The two disputed special conditions are as follows:

“B. Improvements on Samoset Street west of Pilgrim Hill Road to the westernmost point of the petitioner’s frontage on Samoset Street, outlined in red on the sketch appended to the letter from the petitioner’s attorney received by the Board on October 29, 1984, including straightening the existing roadbed and widening that roadbed, if necessary, outside the limits of development.”
“C. Improvements to Samoset Street east of Pilgrim Hill Road, extending from the petitioner’s frontage' on Samoset Street to the limit of the proposed Route 3 Interchange improvements, which section of *532Samoset Street is outlined in red and yellow on the aforementioned sketch, including the widening to three or four lanes of Samoset Street and the straightening of the existing roadbed, as well as the reduction of curb cuts.”

The Plymouth by-law establishes four commercial zones: neighborhood commercial; transitional commercial; general commercial; and arterial commercial.
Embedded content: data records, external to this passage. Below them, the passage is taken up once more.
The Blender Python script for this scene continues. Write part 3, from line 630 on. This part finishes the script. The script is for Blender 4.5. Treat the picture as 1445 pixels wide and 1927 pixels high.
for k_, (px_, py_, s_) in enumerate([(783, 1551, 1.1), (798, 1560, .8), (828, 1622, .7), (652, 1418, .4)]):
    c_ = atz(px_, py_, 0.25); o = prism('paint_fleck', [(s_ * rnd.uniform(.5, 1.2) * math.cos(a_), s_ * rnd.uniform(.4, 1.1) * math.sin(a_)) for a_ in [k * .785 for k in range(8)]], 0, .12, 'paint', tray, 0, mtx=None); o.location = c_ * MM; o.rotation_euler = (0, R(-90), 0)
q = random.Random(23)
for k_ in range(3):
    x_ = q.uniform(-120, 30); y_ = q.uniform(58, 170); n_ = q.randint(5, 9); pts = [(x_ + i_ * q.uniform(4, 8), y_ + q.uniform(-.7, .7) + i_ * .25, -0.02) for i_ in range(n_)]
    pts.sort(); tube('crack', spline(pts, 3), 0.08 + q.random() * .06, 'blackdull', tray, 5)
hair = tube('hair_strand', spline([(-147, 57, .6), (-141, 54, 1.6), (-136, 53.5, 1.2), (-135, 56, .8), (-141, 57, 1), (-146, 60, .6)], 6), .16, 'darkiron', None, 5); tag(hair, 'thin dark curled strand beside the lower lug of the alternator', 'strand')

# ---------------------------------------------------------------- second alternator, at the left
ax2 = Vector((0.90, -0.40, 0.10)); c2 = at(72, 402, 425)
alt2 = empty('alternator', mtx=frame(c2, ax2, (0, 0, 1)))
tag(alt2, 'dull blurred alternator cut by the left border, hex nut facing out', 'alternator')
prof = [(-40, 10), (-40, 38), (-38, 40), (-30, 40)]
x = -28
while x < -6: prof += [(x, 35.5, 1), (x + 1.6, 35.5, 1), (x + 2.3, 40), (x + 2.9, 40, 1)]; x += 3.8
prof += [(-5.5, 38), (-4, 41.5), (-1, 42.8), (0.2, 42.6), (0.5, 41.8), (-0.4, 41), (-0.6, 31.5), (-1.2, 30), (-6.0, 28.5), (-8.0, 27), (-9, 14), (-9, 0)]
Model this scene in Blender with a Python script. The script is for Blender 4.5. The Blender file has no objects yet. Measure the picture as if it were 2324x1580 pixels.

The by-law provides that where environmental design conditions are applicable, the board “shall not grant any special permit unless additional environmental design conditions are satisfied.”

See SCIT, Inc. v. Planning Bd. of Braintree, 19 Mass. App. Ct. 101, 105 n. 11 (1984), where many additional cases are collected in support of the proposition that a local board has “broad power ... in the special permit area.”

We also note that the work to be done lacks definition. Condition B (see note 3, supra) requires “widening . . . [the] roadbed, if necessary.” “If necessary” in whose opinion? Condition C refers to a widening of Route 44 by “three or four lanes,” leaving it uncertain whether three lanes or four will satisfy the board, if the board is to be the judge. So too, the “reduction of curb cuts” has no meaningful standard. See Weld v. Board of Appeals of Gloucester, 345 Mass. 376, 378 (1963).